Hi Junio,

On Fri, 24 Mar 2017, Junio C Hamano wrote:

> Johannes Schindelin <johannes.schinde...@gmx.de> writes:
> 
> > - the most important part will be the patch turning core.enableSHA1DC
> > into a tristate: "externalOnly" or "smart" or "auto" or something
> > indicating that it switches on collision detection only for commands
> > that accept objects from an outside source into the local repository,
> > such as fetch, fast-import, etc
> 
> There are different uses of SHA-1 hashing in Git, and I do agree
> that depending on the use, some of them do not need the overhead for
> the collision-attack detection.

Indeed.

I guess I should have clarified very clearly what I intended to accomplish
with this preview.

Let me first summarize the background:

- Git originally used SHA-1 as a convenient catch-all hashing algorithm,
  with the security of the hash merely being a nice afterthought.
  Unfortunately, SHA-1 was hardcoded. Mistakes were made. They always are.

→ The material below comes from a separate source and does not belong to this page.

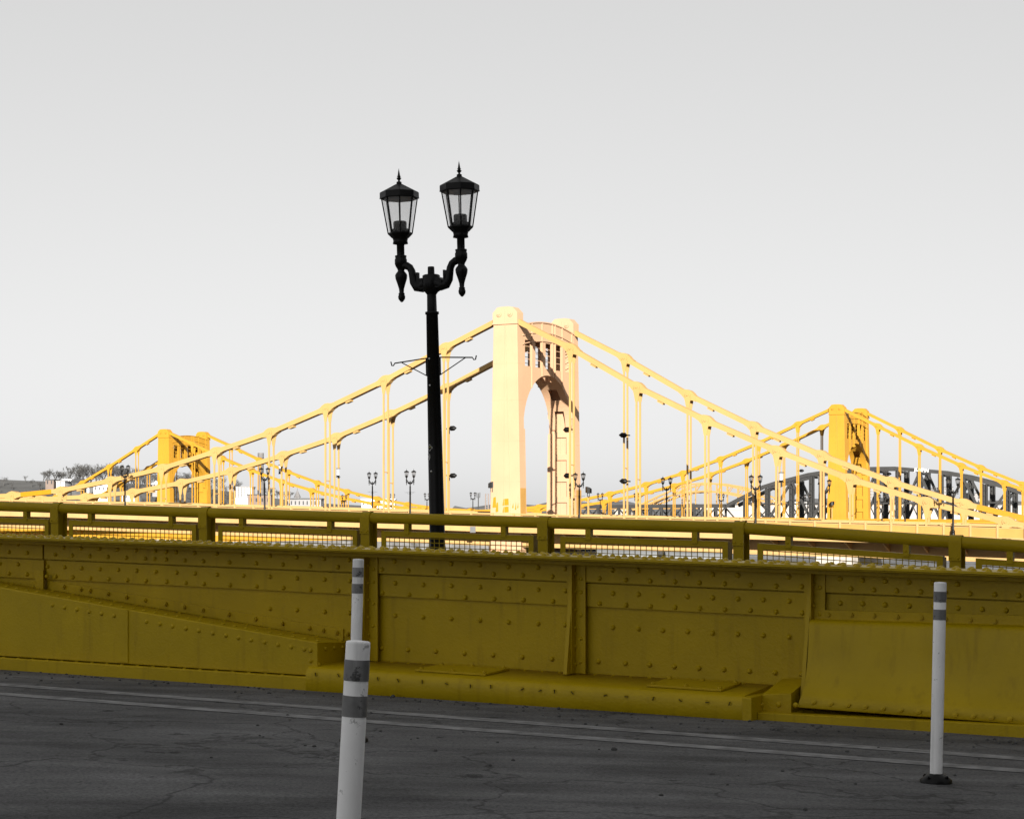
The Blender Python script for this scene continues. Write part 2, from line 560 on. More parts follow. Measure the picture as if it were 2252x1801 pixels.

- After the SHAttered blog post became public, Linus first made the case
  that it matters not all that much: the development of the Linux kernel
  is based on trust, and nobody would pull from a person they do not trust.
  This approach does obviously not extend to most other projects.

- By switching the default to DC_SHA1 already in `master`, you now took
  the exact opposite position: it *always* matters, even when you trust
  people, and the 6x slowdown demonstrated by my perf test is something that
  everybody needs to accept, even if it is spent for no benefit in return.

Between these two extremes ("collision attacks do not matter if you run
your project based on trust" vs "we always mistrust everybody, including
the user's own source code that they stage for commit"), I think there are
many shades of green, and I think it would be delusional to believe that
we can predict the trust model for each and every Git user [*1*], baking
it into a single compile time setting.

That is why I wanted to implement a tristate config so that users can
adapt Git to their particular scenario. That way, maintainers of
precompiled Git packages do not have to dictate to Git users what trust
model they should use.

One scenario seems to be common, and it is certainly one that I have a
direct interest in supporting: inside a company, where the server as well
as the developers are implicitly trusted not to fiddle with collision
attacks (because there are much easier ways to hide malicious code, let's
be frank). And in this scenario, slowing down the SHA-1 computation half
an order of magnitude by trying to detect collision attacks is simply
unacceptable, because there is no benefit, only cost to it.

An even more common scenario is when a developer works on a local
repository, adds a couple of files, then runs rebase, then merges, etc. In
*none* of these cases does the developer distrust any of the objects
flying about. Like above, forcing the developer to accept half an order of
magnitude slow down of the SHA-1 computation is something I would consider
disrespectful of those developers' time. Note: in this scenario, any
object coming from elsewhere would most likely be subject to the collision
detection, as the developer may not trust anybody but themselves.

In other words: I disagree that, say, `git add` should use the collision
detecting SHA-1.

I also suspect that you had a much more elaborate (maybe even fragile)
strategy than mine in mind when you tried to determine which code paths
would need collision detection and which ones would not: we have *no*
context in the object-oriented sense whenever we call the object hashing
functions. Meaning that you would have to introduce such a context, or to
add some sort of thread local state. I have to admit that I do not like
either way.

The approach I chose instead was to make the switch global, per command.
Obviously, the next step is to identify the Git commands which accept
objects from external sources (`clone`, `fetch`, `fast-import` and all the
remote helpers come to mind) and let them set a global flag before asking
git_default_config() to parse the core.enableSHA1DC setting, so that the
special value `external` could trigger the collision detecting code for
those, and only those, commands. That would still err on the safe side if
these commands are used to hash objects originating from the same machine,
but that is a price I would be willing to pay for the simplicity of this
approach.

Does my explanation manage to illustrate in a plausible way why I chose
the approach that I did?

Ciao,
Johannes

Footnote *1*: It is equally delusional, of course, to claim that every Git
user can and should configure and compile Git for themselves.